20 de dezembro de 2010

Nem sempre a lápis (112)

A luz faltou às sete e um quarto da tarde. Confirmei as horas no telemóvel para ver quantos minutos terei perdido da página e meia do final da revisão de Contos Reunidos. Começou a falhar, a ter quebras bruscas, mais ao fim do dia; fartou-se de avisar que não estava a brincar aos presépios e fui gravando a atenção. Refeito da surpresa de me ver às escuras, levantei-me e fiz o que é hábito neste tipo de circunstâncias; abri a porta para confirmar que havia luz nas escadas, com ela verifiquei o quadro do contador, fui buscar uma cadeira para ver o do prédio, surpreendido com a luminosidade debaixo da porta do direito. No frente, ao meu lado, nem sinais de vida.
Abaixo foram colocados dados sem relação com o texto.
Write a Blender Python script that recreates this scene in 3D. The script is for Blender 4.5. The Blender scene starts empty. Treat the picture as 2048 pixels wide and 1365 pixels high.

Enquanto apertava os parafusos da tampa do contador do prédio e pegava na cadeira, com ar comprometido sem saber porquê, ouvi vozes a aproximarem-se pela escada; compreendi que a luz era só para alguns, mas o elevador não estava para ninguém. A trombose paralisou, deixou todo o lado esquerdo e frente do prédio tolhido. Subi à vizinha de cima – já tive a oportunidade de a ajudar a tirar uma peça íntima de cima da minha roupa – e confirmou-me que também estava às escuras; lembrei-me das cuecas. Como fico sem telefone quando falta a luz, numa nova incursão disse-me que já tinha telefonado para a EDP e só desta vez é que percebi que tem um cão; estão explicadas as recentes alterações na rotina dos barulhos, quando leio na cama. Deitei-me no silêncio da escuridão do quarto, interrompido por vozes que distribuíam informação a quem, como eu, as ouvia ofegantes atrás da porta. Imagino os capítulos que perdi até as vozes do décimo andar entrarem em casa com o último; cada uma a reeditá-los, revistos até ao esquecimento.